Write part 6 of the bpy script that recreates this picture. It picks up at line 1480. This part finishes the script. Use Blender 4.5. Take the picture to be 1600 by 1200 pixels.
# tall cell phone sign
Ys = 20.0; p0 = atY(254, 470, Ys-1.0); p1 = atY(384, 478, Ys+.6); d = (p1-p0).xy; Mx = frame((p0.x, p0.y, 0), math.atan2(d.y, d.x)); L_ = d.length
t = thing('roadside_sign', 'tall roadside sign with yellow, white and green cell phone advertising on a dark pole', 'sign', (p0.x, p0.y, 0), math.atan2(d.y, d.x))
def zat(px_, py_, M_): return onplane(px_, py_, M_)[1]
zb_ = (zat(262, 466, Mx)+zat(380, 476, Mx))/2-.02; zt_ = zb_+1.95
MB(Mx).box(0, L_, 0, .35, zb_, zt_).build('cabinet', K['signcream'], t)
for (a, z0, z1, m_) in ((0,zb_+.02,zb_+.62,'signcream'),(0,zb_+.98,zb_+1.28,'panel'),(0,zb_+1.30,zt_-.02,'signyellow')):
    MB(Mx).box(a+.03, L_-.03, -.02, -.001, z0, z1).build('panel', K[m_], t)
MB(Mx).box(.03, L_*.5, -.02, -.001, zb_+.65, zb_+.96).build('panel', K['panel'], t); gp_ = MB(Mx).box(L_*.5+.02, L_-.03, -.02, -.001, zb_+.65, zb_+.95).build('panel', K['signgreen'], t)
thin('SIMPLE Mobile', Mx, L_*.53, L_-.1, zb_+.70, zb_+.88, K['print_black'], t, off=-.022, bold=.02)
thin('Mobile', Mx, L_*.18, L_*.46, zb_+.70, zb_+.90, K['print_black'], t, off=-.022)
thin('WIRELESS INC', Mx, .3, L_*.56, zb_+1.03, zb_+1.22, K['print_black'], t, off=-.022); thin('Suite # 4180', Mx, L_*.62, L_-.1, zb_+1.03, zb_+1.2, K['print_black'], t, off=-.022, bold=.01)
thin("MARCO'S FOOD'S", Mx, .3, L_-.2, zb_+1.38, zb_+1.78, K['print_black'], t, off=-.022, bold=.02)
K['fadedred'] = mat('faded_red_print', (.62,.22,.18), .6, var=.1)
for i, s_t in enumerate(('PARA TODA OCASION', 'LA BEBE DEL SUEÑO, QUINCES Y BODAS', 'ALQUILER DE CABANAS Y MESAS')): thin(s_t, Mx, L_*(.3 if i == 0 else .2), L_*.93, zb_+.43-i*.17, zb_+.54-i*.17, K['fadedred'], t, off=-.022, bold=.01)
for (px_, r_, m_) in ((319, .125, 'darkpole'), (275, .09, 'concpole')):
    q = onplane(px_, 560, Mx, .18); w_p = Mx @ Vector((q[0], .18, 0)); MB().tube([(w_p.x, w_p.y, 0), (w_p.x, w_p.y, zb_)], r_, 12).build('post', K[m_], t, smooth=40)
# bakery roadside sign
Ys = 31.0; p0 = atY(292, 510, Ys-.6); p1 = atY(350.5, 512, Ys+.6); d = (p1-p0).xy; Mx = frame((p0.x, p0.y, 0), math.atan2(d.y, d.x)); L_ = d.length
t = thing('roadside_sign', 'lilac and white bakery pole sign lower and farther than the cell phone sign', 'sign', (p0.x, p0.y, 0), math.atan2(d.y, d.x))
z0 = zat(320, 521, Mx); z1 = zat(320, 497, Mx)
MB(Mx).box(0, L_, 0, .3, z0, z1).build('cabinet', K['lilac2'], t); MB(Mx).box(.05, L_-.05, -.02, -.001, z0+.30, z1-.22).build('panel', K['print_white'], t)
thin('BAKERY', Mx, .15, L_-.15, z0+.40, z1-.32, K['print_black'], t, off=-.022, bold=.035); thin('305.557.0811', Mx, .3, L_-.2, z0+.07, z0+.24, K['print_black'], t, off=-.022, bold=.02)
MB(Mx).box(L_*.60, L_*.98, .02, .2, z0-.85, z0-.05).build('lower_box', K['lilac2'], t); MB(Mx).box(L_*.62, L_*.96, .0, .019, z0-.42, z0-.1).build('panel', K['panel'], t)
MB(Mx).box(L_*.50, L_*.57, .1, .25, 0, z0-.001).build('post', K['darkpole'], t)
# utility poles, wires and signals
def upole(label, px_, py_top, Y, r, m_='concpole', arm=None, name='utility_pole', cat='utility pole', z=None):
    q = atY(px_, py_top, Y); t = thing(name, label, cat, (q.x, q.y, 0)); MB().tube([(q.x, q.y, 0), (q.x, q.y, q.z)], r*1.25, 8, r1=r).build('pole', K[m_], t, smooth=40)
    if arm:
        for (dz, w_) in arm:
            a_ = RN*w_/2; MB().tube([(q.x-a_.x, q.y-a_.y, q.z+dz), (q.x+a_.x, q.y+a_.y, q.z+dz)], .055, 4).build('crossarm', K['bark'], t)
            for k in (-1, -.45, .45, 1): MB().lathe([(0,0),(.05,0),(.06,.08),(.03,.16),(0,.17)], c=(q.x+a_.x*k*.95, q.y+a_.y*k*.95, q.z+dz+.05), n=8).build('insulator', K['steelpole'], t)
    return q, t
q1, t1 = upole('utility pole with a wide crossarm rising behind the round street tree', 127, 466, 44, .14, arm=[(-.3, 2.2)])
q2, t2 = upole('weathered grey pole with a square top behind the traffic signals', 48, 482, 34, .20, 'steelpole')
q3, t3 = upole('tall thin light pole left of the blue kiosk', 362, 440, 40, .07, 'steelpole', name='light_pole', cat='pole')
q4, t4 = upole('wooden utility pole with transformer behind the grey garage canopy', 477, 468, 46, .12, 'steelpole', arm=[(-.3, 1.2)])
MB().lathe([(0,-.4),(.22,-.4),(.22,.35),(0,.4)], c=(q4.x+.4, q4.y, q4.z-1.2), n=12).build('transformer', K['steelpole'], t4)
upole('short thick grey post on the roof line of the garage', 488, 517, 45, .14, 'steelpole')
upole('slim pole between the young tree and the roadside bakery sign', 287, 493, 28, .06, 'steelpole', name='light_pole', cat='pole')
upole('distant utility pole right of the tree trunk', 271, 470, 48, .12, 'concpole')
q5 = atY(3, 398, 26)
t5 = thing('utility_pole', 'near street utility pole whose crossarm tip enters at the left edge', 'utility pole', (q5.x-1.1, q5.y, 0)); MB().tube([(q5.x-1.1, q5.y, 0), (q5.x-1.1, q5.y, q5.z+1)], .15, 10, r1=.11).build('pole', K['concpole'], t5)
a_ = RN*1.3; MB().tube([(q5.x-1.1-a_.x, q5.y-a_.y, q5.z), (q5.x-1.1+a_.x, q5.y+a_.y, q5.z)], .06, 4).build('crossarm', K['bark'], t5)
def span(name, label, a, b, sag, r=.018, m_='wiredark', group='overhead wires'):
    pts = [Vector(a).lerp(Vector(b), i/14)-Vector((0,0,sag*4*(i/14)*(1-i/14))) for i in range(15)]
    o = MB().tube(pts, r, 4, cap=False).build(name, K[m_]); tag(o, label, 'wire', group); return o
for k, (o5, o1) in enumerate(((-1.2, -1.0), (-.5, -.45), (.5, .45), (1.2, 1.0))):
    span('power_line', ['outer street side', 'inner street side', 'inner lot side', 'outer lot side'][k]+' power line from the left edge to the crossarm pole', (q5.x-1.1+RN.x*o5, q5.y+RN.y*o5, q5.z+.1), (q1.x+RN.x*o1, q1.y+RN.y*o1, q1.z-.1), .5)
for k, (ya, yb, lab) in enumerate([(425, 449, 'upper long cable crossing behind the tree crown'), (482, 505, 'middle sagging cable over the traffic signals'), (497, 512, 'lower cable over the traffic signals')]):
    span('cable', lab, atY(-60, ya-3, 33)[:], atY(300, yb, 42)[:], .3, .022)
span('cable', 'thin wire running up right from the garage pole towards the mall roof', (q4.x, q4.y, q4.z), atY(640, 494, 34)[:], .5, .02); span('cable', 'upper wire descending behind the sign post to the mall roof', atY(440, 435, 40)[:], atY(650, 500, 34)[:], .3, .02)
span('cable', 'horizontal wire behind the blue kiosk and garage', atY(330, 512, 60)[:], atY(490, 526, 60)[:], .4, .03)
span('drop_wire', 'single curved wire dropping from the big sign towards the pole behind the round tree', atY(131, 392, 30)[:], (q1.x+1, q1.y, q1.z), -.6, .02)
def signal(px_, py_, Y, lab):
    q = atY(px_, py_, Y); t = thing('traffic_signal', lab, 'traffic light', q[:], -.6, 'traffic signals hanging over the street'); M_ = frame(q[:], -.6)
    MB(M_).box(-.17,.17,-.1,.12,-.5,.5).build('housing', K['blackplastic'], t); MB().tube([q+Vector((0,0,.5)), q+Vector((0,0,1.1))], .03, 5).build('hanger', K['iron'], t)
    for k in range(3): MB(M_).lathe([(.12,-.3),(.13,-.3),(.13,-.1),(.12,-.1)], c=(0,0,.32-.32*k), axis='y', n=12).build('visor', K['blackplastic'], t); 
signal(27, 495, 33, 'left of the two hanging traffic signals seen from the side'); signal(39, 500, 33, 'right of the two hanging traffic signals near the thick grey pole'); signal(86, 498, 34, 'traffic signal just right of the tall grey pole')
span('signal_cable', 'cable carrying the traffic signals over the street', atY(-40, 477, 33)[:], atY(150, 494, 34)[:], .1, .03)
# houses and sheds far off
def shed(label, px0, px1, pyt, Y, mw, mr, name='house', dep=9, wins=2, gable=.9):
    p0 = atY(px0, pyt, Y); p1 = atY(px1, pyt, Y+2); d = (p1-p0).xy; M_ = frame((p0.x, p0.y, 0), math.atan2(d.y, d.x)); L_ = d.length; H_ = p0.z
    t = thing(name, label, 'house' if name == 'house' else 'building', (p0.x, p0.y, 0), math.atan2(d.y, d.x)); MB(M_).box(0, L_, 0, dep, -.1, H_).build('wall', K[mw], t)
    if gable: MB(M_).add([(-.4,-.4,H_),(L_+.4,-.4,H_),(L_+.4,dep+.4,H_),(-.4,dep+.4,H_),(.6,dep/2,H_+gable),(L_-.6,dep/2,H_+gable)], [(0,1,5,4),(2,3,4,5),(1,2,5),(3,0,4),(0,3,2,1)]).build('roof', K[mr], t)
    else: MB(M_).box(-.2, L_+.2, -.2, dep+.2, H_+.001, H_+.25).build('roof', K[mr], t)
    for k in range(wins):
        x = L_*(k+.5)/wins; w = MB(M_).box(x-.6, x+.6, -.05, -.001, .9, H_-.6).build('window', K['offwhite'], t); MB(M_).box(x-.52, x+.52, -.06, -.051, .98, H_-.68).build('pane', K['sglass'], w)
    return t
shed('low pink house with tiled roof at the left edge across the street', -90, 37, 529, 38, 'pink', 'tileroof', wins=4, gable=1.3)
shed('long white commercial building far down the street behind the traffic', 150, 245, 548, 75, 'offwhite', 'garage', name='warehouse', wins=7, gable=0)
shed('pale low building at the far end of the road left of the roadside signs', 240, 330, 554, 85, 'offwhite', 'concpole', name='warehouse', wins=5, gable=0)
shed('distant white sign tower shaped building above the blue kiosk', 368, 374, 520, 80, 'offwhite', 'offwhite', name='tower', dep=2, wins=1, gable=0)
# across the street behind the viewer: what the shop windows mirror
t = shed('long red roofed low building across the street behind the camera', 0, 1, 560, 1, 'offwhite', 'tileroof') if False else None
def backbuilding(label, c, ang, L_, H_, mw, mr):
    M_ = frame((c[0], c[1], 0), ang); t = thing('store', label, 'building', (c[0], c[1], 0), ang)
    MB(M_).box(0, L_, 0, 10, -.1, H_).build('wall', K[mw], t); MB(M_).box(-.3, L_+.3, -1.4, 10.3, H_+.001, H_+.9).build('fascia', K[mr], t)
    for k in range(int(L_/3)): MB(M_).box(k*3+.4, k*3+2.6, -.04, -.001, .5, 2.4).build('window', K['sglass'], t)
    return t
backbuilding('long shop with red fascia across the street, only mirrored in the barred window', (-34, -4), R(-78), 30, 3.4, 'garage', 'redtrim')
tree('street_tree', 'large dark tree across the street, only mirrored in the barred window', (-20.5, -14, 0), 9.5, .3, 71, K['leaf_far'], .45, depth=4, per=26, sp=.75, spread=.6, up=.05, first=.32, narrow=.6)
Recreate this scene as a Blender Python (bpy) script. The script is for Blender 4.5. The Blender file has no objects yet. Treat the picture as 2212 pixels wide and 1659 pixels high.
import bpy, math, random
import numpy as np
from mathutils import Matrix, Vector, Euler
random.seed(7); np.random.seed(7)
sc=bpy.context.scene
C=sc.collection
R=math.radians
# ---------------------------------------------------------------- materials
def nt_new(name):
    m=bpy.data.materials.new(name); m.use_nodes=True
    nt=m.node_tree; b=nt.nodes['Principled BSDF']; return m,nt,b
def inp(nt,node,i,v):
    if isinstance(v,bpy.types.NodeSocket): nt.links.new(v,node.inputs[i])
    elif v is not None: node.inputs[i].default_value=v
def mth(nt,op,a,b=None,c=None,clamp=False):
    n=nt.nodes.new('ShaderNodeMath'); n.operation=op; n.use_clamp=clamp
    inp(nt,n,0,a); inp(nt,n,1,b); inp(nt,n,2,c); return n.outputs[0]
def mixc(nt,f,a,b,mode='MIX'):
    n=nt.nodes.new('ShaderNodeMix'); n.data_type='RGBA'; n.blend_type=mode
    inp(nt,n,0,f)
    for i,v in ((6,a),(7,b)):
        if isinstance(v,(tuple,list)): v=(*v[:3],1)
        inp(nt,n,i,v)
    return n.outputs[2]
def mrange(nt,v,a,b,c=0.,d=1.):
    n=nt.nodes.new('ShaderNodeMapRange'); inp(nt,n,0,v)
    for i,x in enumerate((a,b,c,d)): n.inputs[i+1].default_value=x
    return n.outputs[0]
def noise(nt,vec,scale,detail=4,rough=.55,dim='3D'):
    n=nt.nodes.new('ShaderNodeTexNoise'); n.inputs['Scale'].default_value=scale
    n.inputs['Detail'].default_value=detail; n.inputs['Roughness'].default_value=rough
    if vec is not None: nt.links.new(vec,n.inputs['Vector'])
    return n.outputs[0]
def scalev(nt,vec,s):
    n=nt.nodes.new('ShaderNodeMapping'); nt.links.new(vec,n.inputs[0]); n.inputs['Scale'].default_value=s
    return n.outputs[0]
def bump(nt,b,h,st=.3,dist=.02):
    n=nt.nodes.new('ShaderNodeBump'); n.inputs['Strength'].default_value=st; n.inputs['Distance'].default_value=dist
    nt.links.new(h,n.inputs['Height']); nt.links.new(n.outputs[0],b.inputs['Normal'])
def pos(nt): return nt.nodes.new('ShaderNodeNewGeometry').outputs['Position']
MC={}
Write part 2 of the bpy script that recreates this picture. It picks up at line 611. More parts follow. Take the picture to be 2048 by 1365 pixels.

Short exercise:
Copy and report every line where the word "scene" is present.

Reply:
Recreate this scene as a Blender Python (bpy) script. The script is for Blender 4.5. The Blender file has no objects yet. Treat the picture as 2212 pixels wide and 1659 pixels high.
sc=bpy.context.scene